Every once in a while, fear, snowballing into panic, sweeps financial markets—the stock market crash of October, 1987, now celebrating its 20th birthday, is a prime example.
In the five trading sessions from Oct. 13 to Oct. 19, 1987, the Dow Jones industrial average lost a third of its value and about $1 trillion of U.S. stock market value was wiped out. The losses culminated in a panic-stricken 22.6% decline in the Dow on Black Monday, Oct. 19. The traumatic drop raised recession fears and had some preparing for another Great Depression.
Stock market crashes were nothing new in 1987, but previous financial crises—in 1929, for example—often reflected fundamental problems in the U.S. economy.
The market's nervous breakdown in 1987 is much harder to explain. Especially in light of what came next: After a couple months of gyrations, the markets started bouncing back. The broad Standard & Poor's 500-stock index ended 1987 with a modest 2.59% gain. And in less than two years, stocks had returned to their pre-crash, summer of 1987 heights.
More importantly for most Americans, the U.S. economy kept humming along. Corporate profits barely flinched.
To this day, no one really knows for sure why the markets chose Oct. 19 to crash. Finance Professor Paolo Pasquariello of the University of Michigan's Ross School of Business says the mystery behind 1987 prompted scholars to come up with new ways of studying financial crises. Instead of just focusing on economic fundamentals, they put more attention on the "market microstructure," the ways people trade and the process by which the market forms asset prices.

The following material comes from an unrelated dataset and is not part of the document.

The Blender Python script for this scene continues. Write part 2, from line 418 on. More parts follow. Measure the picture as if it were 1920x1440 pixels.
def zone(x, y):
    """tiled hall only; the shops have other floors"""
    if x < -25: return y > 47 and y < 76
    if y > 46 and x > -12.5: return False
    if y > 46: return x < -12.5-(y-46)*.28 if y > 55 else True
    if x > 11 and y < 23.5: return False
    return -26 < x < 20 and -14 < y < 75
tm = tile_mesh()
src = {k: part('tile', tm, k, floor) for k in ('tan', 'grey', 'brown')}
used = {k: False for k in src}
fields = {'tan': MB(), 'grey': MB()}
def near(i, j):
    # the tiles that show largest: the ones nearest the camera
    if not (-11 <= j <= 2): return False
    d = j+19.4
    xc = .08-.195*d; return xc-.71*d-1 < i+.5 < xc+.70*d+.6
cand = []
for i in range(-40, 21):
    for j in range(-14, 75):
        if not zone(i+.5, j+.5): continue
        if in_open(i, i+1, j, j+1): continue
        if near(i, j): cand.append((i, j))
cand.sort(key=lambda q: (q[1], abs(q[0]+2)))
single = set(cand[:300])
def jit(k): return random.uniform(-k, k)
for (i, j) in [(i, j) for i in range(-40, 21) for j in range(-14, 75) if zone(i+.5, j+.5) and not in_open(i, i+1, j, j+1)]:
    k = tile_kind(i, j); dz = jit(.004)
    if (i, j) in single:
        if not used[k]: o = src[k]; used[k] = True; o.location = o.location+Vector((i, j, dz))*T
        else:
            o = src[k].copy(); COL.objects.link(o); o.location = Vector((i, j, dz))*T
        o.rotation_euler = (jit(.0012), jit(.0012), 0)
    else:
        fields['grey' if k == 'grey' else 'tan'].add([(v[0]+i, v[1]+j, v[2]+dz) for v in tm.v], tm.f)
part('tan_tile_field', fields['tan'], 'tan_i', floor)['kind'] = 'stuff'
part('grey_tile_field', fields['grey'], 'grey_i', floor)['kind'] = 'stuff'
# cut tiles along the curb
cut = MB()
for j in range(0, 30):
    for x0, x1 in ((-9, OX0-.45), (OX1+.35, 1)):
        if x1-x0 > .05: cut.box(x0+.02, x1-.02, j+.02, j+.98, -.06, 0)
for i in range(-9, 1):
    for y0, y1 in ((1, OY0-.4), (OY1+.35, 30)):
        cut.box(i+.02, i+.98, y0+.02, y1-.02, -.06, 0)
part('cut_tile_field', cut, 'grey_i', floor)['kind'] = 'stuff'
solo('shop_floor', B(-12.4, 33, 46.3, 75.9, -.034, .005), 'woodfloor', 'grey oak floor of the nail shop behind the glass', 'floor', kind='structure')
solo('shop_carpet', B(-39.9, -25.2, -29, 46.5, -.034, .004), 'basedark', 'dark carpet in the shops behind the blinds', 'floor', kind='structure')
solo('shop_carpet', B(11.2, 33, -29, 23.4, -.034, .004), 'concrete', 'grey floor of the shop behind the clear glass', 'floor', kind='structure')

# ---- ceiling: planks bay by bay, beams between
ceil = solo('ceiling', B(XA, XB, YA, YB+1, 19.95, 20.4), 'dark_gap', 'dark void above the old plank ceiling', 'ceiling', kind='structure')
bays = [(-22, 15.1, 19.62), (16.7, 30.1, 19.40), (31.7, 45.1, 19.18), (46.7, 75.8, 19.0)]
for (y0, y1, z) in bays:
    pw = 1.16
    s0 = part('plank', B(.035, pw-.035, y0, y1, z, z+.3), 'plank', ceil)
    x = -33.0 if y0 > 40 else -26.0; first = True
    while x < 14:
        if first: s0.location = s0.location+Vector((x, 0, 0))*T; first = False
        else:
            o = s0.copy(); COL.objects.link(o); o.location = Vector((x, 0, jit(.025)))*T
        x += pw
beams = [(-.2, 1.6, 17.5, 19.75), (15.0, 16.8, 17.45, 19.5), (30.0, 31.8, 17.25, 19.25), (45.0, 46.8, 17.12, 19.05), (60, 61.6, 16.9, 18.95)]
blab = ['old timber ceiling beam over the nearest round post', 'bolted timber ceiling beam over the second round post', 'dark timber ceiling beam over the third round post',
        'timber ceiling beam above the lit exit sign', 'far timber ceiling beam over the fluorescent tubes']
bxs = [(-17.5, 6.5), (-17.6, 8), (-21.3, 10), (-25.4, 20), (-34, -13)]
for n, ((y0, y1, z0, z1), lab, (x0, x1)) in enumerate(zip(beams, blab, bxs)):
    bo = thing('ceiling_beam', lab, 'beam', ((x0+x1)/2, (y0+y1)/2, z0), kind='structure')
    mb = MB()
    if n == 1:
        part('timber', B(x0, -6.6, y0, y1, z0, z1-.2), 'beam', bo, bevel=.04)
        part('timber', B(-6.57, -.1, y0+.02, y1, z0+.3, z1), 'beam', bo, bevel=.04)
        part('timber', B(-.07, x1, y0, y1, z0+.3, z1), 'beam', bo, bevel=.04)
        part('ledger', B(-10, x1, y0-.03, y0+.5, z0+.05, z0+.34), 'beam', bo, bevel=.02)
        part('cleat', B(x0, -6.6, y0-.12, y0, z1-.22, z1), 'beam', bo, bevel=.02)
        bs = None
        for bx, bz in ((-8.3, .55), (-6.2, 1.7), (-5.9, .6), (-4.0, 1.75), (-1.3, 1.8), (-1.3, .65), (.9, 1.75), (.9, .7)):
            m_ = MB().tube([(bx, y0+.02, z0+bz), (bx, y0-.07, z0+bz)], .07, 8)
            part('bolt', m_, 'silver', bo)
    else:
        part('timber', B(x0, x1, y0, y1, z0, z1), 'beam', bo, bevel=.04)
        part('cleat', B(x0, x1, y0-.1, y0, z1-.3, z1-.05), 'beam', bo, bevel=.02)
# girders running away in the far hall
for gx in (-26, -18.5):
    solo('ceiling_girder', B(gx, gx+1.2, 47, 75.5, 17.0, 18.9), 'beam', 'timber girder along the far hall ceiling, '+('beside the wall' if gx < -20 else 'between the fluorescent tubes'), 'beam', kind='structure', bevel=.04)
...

True, in hindsight there are plenty of adequate reasons for the '87 crash. Stocks had soared through much of 1987, hitting perhaps unsustainable levels: In historical terms, stock prices were way ahead of corporate profits. New trading technology and unproven investing strategies put strain on the market. There were worries about the economic impact of tensions in the Persian Gulf and bills being considered in Congress.

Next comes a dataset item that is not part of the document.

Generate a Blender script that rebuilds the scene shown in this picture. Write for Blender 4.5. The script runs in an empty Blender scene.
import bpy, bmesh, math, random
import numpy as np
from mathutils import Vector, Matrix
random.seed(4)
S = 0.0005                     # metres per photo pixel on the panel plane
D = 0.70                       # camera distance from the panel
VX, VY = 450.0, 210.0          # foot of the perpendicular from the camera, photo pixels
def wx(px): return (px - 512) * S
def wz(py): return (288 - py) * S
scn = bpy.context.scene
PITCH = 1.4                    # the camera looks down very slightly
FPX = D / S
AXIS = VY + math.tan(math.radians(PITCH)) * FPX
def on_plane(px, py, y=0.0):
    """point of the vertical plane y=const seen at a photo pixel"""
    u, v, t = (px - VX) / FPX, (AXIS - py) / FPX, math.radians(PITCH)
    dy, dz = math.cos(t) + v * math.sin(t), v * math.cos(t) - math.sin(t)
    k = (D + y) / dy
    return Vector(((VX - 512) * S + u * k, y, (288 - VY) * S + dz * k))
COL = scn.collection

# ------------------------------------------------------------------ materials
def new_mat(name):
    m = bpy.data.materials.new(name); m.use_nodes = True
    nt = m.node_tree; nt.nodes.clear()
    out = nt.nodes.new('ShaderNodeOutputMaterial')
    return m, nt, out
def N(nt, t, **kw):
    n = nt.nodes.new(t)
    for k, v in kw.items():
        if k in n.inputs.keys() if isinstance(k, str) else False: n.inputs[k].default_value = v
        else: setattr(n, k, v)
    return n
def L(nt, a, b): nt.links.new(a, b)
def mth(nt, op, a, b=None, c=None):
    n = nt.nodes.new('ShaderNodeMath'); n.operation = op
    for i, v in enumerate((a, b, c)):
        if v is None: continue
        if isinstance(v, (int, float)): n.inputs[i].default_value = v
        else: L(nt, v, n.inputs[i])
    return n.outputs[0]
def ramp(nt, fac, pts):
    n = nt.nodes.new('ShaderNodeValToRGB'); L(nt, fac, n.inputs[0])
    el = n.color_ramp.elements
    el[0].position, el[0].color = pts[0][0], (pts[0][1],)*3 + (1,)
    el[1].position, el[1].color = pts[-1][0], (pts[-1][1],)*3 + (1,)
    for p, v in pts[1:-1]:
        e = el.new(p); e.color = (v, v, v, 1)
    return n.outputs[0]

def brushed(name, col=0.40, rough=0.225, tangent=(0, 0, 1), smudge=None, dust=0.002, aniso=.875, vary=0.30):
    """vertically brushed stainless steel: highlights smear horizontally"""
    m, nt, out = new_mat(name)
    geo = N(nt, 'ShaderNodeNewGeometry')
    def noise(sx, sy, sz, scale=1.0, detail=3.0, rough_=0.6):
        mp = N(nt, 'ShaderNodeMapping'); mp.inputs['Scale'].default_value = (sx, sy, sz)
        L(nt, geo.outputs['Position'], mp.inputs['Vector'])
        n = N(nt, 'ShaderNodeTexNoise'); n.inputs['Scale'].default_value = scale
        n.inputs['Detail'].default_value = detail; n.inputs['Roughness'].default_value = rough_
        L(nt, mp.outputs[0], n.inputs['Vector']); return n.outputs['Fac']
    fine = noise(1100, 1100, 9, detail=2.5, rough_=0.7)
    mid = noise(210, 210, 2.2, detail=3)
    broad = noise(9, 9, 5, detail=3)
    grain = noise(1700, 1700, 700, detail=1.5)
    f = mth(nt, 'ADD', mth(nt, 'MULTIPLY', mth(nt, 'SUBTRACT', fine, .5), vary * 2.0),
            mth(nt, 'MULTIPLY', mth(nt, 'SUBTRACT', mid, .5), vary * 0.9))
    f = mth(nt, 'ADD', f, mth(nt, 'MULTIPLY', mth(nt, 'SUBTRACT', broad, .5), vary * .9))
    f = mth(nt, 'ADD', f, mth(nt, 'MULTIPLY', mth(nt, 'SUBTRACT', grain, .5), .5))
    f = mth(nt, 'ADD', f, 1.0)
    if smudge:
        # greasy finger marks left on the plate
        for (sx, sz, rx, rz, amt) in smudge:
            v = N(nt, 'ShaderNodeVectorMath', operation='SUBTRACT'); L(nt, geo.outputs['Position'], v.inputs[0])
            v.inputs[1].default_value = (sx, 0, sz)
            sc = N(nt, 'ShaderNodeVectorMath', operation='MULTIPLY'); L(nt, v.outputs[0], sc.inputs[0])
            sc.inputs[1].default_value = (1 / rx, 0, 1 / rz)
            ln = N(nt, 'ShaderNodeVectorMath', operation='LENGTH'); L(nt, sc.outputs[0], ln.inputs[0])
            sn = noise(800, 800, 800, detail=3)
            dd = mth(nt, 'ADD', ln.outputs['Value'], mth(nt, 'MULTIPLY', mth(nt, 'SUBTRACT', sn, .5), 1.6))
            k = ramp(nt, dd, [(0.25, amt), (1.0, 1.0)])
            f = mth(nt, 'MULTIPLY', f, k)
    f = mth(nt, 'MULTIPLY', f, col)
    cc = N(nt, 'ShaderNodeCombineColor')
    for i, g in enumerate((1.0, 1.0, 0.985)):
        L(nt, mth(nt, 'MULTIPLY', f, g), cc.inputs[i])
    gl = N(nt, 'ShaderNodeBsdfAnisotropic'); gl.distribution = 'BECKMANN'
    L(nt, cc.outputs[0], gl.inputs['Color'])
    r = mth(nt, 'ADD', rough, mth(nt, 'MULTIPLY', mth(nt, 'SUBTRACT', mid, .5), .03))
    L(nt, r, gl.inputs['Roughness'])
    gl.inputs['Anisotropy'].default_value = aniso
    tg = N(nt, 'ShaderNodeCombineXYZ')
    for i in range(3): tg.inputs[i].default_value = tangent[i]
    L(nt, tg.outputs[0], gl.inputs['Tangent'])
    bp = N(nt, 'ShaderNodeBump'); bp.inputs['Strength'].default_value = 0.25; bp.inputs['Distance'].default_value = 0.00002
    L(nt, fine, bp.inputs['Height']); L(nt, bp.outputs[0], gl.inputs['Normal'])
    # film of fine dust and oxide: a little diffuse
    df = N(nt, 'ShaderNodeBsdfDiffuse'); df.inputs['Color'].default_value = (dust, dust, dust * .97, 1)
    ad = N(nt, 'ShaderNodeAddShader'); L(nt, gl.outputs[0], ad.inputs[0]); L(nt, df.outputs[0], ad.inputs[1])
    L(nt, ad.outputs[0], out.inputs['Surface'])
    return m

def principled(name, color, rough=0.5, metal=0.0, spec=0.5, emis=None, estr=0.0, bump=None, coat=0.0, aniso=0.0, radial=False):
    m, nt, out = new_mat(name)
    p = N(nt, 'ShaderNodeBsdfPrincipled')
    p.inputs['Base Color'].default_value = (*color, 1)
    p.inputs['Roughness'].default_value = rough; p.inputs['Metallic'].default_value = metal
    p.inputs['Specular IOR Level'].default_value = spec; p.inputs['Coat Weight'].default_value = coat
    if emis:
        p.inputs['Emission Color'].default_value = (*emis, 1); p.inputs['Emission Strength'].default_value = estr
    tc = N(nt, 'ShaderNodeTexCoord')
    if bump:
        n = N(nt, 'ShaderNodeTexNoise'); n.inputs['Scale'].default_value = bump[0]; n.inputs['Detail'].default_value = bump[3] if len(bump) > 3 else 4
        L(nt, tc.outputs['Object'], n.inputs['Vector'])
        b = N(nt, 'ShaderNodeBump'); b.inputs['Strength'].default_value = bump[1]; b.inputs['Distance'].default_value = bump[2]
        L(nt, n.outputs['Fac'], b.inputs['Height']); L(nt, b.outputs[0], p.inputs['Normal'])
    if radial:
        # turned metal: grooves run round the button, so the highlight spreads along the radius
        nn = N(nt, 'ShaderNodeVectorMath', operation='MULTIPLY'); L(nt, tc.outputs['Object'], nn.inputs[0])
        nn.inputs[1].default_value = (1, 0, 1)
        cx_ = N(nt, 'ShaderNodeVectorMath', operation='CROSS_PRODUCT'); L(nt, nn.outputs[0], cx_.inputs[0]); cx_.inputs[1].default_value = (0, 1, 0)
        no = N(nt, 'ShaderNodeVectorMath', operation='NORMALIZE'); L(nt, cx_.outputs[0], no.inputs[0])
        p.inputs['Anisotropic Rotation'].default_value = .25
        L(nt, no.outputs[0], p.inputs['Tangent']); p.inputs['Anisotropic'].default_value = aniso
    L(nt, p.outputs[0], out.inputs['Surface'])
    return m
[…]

But for whatever reason, the mood on Wall Street shifted suddenly, and everyone tried to sell stocks at once. "Something just clicked," says Chris Lamoureux, finance professor at the University of Arizona. "It would be like a whole crowded theater trying to get out of one exit door."

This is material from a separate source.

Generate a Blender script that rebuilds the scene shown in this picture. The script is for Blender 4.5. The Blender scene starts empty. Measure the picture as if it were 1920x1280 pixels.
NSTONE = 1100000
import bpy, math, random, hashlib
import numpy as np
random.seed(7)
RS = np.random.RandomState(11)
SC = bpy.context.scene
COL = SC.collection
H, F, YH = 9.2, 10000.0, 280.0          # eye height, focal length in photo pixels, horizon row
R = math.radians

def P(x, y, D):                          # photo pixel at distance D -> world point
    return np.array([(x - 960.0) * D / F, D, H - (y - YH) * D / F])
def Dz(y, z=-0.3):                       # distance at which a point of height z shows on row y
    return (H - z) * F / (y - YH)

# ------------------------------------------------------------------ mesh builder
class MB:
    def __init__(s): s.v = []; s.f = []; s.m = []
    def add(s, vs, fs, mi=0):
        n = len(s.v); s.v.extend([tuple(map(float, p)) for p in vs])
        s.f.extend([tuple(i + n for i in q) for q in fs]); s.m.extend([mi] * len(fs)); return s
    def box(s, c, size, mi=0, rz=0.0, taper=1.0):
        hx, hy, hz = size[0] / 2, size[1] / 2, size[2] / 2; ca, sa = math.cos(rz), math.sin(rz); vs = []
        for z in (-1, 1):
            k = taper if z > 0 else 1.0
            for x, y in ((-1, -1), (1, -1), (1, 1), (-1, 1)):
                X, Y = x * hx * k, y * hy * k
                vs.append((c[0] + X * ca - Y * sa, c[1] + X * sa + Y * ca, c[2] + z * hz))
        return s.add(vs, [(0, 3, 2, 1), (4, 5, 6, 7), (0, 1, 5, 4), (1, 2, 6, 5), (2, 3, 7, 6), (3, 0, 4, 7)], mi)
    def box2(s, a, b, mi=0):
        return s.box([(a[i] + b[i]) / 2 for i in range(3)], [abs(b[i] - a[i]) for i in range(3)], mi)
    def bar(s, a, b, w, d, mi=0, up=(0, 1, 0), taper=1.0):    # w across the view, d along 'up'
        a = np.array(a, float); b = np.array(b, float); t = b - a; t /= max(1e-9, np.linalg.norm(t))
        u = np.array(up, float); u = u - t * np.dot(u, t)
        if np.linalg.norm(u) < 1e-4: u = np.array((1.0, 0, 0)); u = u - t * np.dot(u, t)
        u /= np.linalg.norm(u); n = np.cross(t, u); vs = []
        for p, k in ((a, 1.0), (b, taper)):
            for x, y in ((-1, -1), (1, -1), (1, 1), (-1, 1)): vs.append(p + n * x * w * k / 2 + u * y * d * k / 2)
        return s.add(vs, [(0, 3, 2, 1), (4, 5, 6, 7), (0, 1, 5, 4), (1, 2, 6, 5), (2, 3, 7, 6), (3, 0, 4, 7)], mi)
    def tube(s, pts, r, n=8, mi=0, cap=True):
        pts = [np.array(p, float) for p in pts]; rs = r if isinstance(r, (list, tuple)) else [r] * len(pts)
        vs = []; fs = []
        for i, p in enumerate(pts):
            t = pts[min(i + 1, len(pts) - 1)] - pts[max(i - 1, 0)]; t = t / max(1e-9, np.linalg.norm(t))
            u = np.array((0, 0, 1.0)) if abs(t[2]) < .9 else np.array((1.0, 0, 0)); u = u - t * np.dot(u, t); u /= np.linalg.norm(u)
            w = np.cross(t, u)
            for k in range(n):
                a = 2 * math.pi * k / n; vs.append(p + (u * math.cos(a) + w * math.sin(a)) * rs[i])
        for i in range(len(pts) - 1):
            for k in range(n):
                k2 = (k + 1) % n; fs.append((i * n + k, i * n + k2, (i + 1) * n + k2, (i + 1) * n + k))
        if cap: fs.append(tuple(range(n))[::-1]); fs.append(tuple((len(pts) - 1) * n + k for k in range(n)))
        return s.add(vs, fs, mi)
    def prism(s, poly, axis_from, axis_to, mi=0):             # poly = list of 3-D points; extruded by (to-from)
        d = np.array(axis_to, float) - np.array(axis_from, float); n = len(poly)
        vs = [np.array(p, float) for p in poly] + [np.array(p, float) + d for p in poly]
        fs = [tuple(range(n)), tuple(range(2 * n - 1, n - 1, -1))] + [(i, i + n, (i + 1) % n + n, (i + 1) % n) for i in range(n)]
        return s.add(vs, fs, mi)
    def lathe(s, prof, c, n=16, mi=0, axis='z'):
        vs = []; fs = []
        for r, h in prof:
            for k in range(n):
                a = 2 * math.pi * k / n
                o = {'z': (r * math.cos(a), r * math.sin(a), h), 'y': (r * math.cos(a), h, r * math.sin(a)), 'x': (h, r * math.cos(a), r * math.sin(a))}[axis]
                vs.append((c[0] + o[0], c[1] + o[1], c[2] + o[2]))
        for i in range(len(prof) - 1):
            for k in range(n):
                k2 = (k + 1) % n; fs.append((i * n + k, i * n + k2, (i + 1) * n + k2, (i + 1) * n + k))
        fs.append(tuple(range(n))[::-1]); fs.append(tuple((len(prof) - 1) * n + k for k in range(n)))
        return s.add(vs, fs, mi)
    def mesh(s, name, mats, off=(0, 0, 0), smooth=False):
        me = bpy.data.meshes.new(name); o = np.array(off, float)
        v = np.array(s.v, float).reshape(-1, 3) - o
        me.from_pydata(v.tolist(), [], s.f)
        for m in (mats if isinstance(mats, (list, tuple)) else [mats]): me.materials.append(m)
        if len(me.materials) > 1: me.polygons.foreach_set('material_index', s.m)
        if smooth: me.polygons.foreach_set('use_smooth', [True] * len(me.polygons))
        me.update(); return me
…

It's a fairly common phenomenon on financial markets. Every stock transaction needs a buyer or a seller. When news or a mood shift causes a shortage of either buyers or sellers in the market, stock prices can surge or plunge quickly. Most of the time, balance is quickly restored. Lower prices draw in new buyers looking for a bargain, for example.
Sometimes, as in 1987 and many other true crises, things get out of hand. What happens at these moments is a mystery that may be best explained by dynamics deep within human nature.
Usually, explains behavioral finance expert Hersh Shefrin, a professor at Santa Clara University, investors believe they understand the world. In a crisis, "something dramatically different happens and we lose our confidence," Shefrin says. "Panic is basically a loss of self-control. Fear takes over."
Why don't smart investors, seeing others panic and sell stocks, step in to buy them up at a bargain?
First, it's very hard, in the midst of a crisis, to tell whether markets are acting rationally or irrationally. Buyers refused to enter credit markets this summer on fears about risky mortgage debt. It will take months, maybe years, to add up the full impact of losses on subprime loans.
It's also tough to think rationally yourself. "It's hard to keep your emotions in check when your money is on the line," Shefrin says.